A block of data:
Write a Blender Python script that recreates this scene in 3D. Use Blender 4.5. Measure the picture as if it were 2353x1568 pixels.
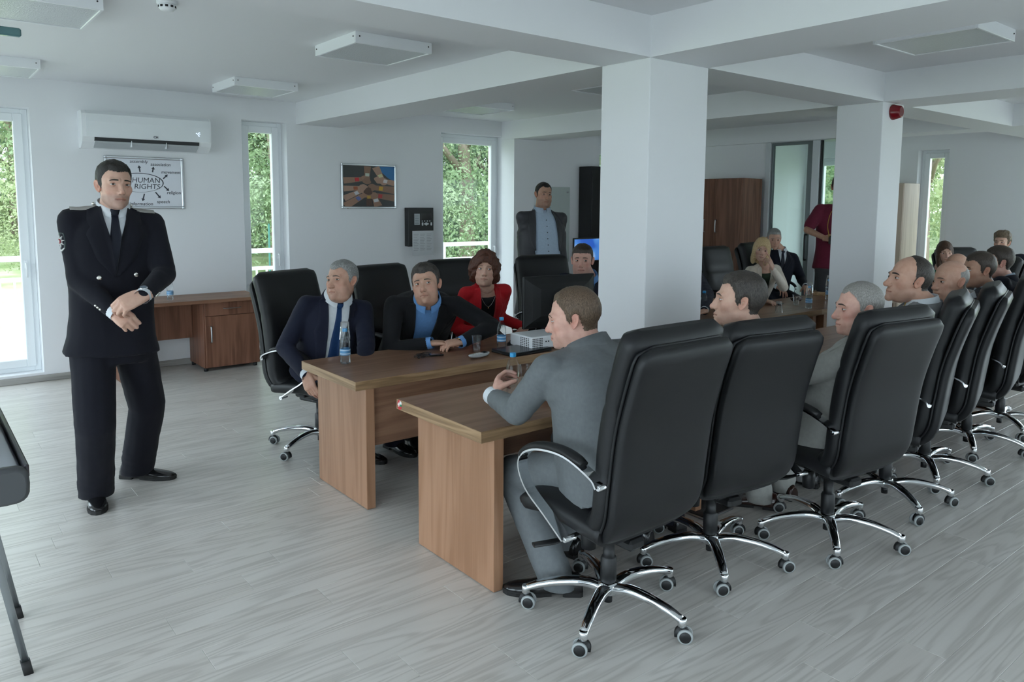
import bpy, math, random
import numpy as np
from mathutils import Vector, Matrix, noise
from mathutils.bvhtree import BVHTree
R = math.radians
PI = math.pi
SC = bpy.context.scene
for _o in list(bpy.data.objects):
    bpy.data.objects.remove(_o)
COL = SC.collection

# ------------------------------------------------------------------ camera
IMG_W, IMG_H = 2353.0, 1568.0
F_PX, CX, CY = 1740.8, 1184.9, 652.75
YAW, PITCH, ROLL = 0.888578, -0.104606, 0.0067217
CAM_Z = 1.70
def cam_axes():
    f = Vector((math.cos(YAW)*math.cos(PITCH), math.sin(YAW)*math.cos(PITCH), math.sin(PITCH)))
    r = Vector((math.sin(YAW), -math.cos(YAW), 0))
    u = r.cross(f)
    c, s = math.cos(ROLL), math.sin(ROLL)
    return c*r+s*u, -s*r+c*u, f
cam_d = bpy.data.cameras.new('camera')
cam = bpy.data.objects.new('camera', cam_d)
COL.objects.link(cam)
cam_d.sensor_fit = 'HORIZONTAL'
cam_d.sensor_width = 36.0
cam_d.lens = F_PX*36.0/IMG_W
cam_d.shift_x = (IMG_W/2-CX)/IMG_W
cam_d.shift_y = (CY-IMG_H/2)/IMG_W
cam_d.clip_start = 0.05
_r, _u, _f = cam_axes()
cam.matrix_world = Matrix(((_r.x, _u.x, -_f.x, 0), (_r.y, _u.y, -_f.y, 0), (_r.z, _u.z, -_f.z, CAM_Z), (0, 0, 0, 1)))
SC.camera = cam

# ------------------------------------------------------------------ sky light and exposure
world = bpy.data.worlds.new('overcast_sky')
SC.world = world
world.use_nodes = True
_nt = world.node_tree
_bg = _nt.nodes['Background']
_bg.inputs[0].default_value = (0.85, 0.93, 1.05, 1)
_bg.inputs[1].default_value = 5.5
SC.view_settings.view_transform = 'Standard'
SC.view_settings.look = 'None'
SC.view_settings.gamma = 1.0
SC.view_settings.use_curve_mapping = False
SC.view_settings.exposure = 0.22
USE_PORTALS = False
SC.cycles.use_denoising = True
SC.cycles.adaptive_threshold = 0.015
SC.cycles.max_bounces = 10
SC.cycles.diffuse_bounces = 6
SC.cycles.glossy_bounces = 4
SC.cycles.transparent_max_bounces = 12
SC.cycles.caustics_reflective = False
SC.cycles.caustics_refractive = False
SC.cycles.sample_clamp_indirect = 6.0

# ------------------------------------------------------------------ materials
MATS = {}
def pbr(name, col, rough=0.5, metal=0.0, spec=None, coat=0.0, sheen=0.0):
    if name in MATS:
        return MATS[name]
    m = bpy.data.materials.new(name)
    m.use_nodes = True
    b = m.node_tree.nodes['Principled BSDF']
    b.inputs['Base Color'].default_value = (col[0], col[1], col[2], 1)
    b.inputs['Roughness'].default_value = rough
    b.inputs['Metallic'].default_value = metal
    if spec is not None:
        b.inputs['Specular IOR Level'].default_value = spec
    if coat:
        b.inputs['Coat Weight'].default_value = coat
    if sheen:
        b.inputs['Sheen Weight'].default_value = sheen
        b.inputs['Sheen Roughness'].default_value = 0.5
    MATS[name] = m
    return m
def nd(m, typ, **kw):
    n = m.node_tree.nodes.new(typ)
    for k, v in kw.items():
        if hasattr(n, k):
            setattr(n, k, v)
    return n
def ln(m, a, ao, b, bi):
    m.node_tree.links.new(a.outputs[ao], b.inputs[bi])
def bsdf(m):
    return m.node_tree.nodes['Principled BSDF']
def ramp(m, stops):
    n = nd(m, 'ShaderNodeValToRGB')
    e = n.color_ramp.elements
    e[0].position, e[0].color = stops[0][0], (*stops[0][1], 1)
    e[1].position, e[1].color = stops[-1][0], (*stops[-1][1], 1)
    for p, c in stops[1:-1]:
        x = e.new(p)
        x.color = (*c, 1)
    return n
def add_bump(m, scale=300, strength=0.2, dist=0.001, detail=3, stretch=None, coord='Object'):
    tc = nd(m, 'ShaderNodeTexCoord')
    nz = nd(m, 'ShaderNodeTexNoise')
    nz.inputs['Scale'].default_value = scale
    nz.inputs['Detail'].default_value = detail
    if stretch:
        mp = nd(m, 'ShaderNodeMapping')
        mp.inputs['Scale'].default_value = stretch
        ln(m, tc, coord, mp, 0)
        ln(m, mp, 0, nz, 'Vector')
    else:
        ln(m, tc, coord, nz, 'Vector')
    bp = nd(m, 'ShaderNodeBump')
    bp.inputs['Strength'].default_value = strength
    bp.inputs['Distance'].default_value = dist
    ln(m, nz, 'Fac', bp, 'Height')
    ln(m, bp, 0, bsdf(m), 'Normal')
    return m
def cloth(name, col, rough=0.85, stripe=None, var=0.05, sheen=0.04):
    """woven cloth: fine weave relief, faint colour mottling, optional pin stripes"""
    if name in MATS:
        return MATS[name]
    m = pbr(name, col, rough, spec=0.25, sheen=sheen)
    tc = nd(m, 'ShaderNodeTexCoord')
    nz = nd(m, 'ShaderNodeTexNoise')
    nz.inputs['Scale'].default_value = 60
    nz.inputs['Detail'].default_value = 6
    ln(m, tc, 'Object', nz, 'Vector')
    d = tuple(c*(1-var) for c in col)
    l = tuple(min(1, c*(1+var)) for c in col)
    rp = ramp(m, [(0.35, d), (0.65, l)])
    ln(m, nz, 'Fac', rp, 'Fac')
    last, lo = rp, 'Color'
    if stripe:
        w = nd(m, 'ShaderNodeTexWave')
        w.inputs['Scale'].default_value = stripe[0]
        w.inputs['Distortion'].default_value = 0.6
        w.bands_direction = 'X'
        ln(m, tc, 'Object', w, 'Vector')
        rr = ramp(m, [(0.80, (0, 0, 0)), (0.97, (1, 1, 1))])
        ln(m, w, 'Fac', rr, 'Fac')
        mx = nd(m, 'ShaderNodeMix', data_type='RGBA')
        ml = nd(m, 'ShaderNodeMath', operation='MULTIPLY')
        ml.inputs[1].default_value = stripe[2]
        ln(m, rr, 'Color', ml, 0)
        ln(m, ml, 0, mx, 'Factor')
        ln(m, rp, 'Color', mx, 'A')
        mx.inputs['B'].default_value = (*stripe[1], 1)
        last, lo = mx, 'Result'
    ln(m, last, lo, bsdf(m), 'Base Color')
    n2 = nd(m, 'ShaderNodeTexNoise')
    n2.inputs['Scale'].default_value = 900
    ln(m, tc, 'Object', n2, 'Vector')
    bp = nd(m, 'ShaderNodeBump')
    bp.inputs['Strength'].default_value = 0.25
    bp.inputs['Distance'].default_value = 0.0008
    ln(m, n2, 'Fac', bp, 'Height')
    ln(m, bp, 0, bsdf(m), 'Normal')
    return m
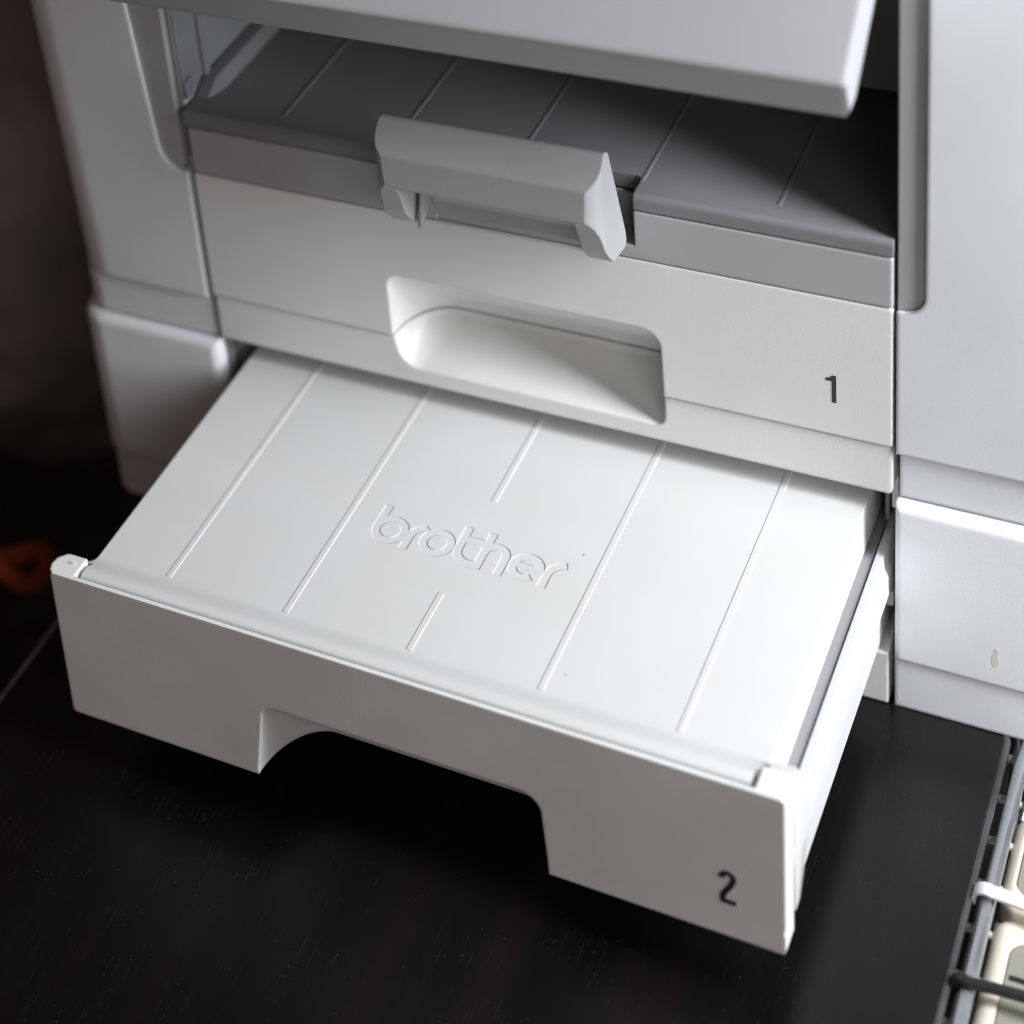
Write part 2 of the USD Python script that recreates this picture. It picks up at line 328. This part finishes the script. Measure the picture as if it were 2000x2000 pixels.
obj("slot_backing", bx(-SLOT - .004, SLOT + .004, 0.0130, 0.0145, 0.195, 0.2135), BLACKP, pr)
# walls of the opening
obj("inner_wall", rb(-0.1500, -0.1472, 0.0062, 0.20, 0.2225, 0.46, 0.0006), INNER, pr)
obj("inner_wall", bx(0.1432, 0.1460, 0.0064, 0.20, 0.2000, 0.46), DGREY, pr)
obj("wall_edge", rb(-0.1510, -0.1478, 0.0045, 0.0061, 0.1950, 0.46, 0.0005), DGREY, pr)
obj("wall_rib", rb(-0.1472, -0.1452, 0.0215, 0.0255, 0.2225, 0.46, 0.0005), DGREY, pr)
obj("wall_step", rb(-0.1473, -0.1461, 0.0062, 0.0120, 0.2225, 0.2310, 0.0004), INNER, pr)
obj("rear_wall", bx(-0.1472, 0.1432, 0.17, 0.175, 0.21, 0.46), BLACKP, pr)
obj("exit_panel", rb(-0.1455, 0.1430, 0.0600, 0.068, 0.2428, 0.46, 0.0015), DGREY, pr)
# control panel overhanging the opening
CPA = 38.5
c42, s42 = math.cos(math.radians(CPA)), math.sin(math.radians(CPA))
P1, P2 = (-0.0465, 0.2997), (-0.0525, 0.3162)
prof = Polygon([P1, P2, (P2[0] + .17 * c42, P2[1] + .17 * s42), (P1[0] + .17 * c42, P1[1] + .17 * s42)])
prof = rounded(prof, 0.0014)
cpm = ext_x(prof, -0.1428, 0.1394)
ends = rounded(sbox(-0.1428, 0.2993, 0.1394, 0.9), 0.006, 10)
cpm = cpm ^ ext_y(ends, -0.2, 0.3)
cp = obj("control_panel", cpm, GREYP, pr, smooth=40)
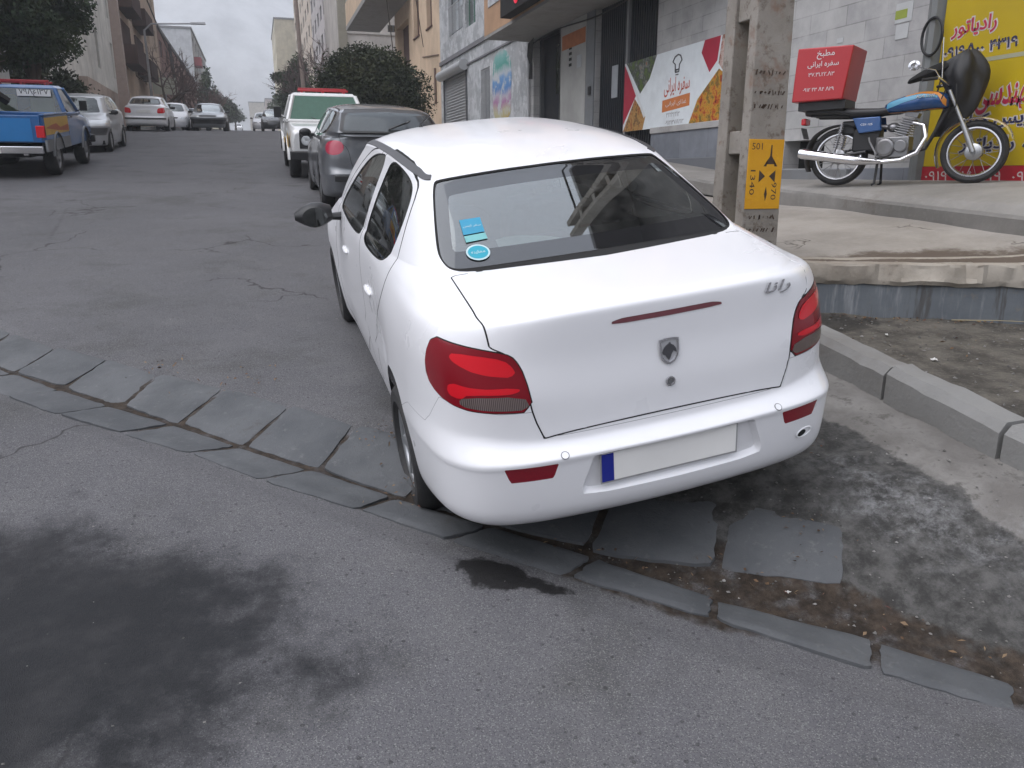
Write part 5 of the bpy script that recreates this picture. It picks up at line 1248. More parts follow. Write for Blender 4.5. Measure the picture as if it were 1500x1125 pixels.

● **EXERCISE TASK**
Everything from the first line of the listing above through the line that contains "SC.camera = cam" is to be restated word for word, minus the pictures.

● **ANSWER TO THIS EXERCISE**
Write a Blender Python script that recreates this scene in 3D. Use Blender 4.5. Measure the picture as if it were 2353x1568 pixels.
import bpy, math, random
import numpy as np
from mathutils import Vector, Matrix, noise
from mathutils.bvhtree import BVHTree
R = math.radians
PI = math.pi
SC = bpy.context.scene
for _o in list(bpy.data.objects):
    bpy.data.objects.remove(_o)
COL = SC.collection

# ------------------------------------------------------------------ camera
IMG_W, IMG_H = 2353.0, 1568.0
F_PX, CX, CY = 1740.8, 1184.9, 652.75
YAW, PITCH, ROLL = 0.888578, -0.104606, 0.0067217
CAM_Z = 1.70
def cam_axes():
    f = Vector((math.cos(YAW)*math.cos(PITCH), math.sin(YAW)*math.cos(PITCH), math.sin(PITCH)))
    r = Vector((math.sin(YAW), -math.cos(YAW), 0))
    u = r.cross(f)
    c, s = math.cos(ROLL), math.sin(ROLL)
    return c*r+s*u, -s*r+c*u, f
cam_d = bpy.data.cameras.new('camera')
cam = bpy.data.objects.new('camera', cam_d)
COL.objects.link(cam)
cam_d.sensor_fit = 'HORIZONTAL'
cam_d.sensor_width = 36.0
cam_d.lens = F_PX*36.0/IMG_W
cam_d.shift_x = (IMG_W/2-CX)/IMG_W
cam_d.shift_y = (CY-IMG_H/2)/IMG_W
cam_d.clip_start = 0.05
_r, _u, _f = cam_axes()
cam.matrix_world = Matrix(((_r.x, _u.x, -_f.x, 0), (_r.y, _u.y, -_f.y, 0), (_r.z, _u.z, -_f.z, CAM_Z), (0, 0, 0, 1)))
SC.camera = cam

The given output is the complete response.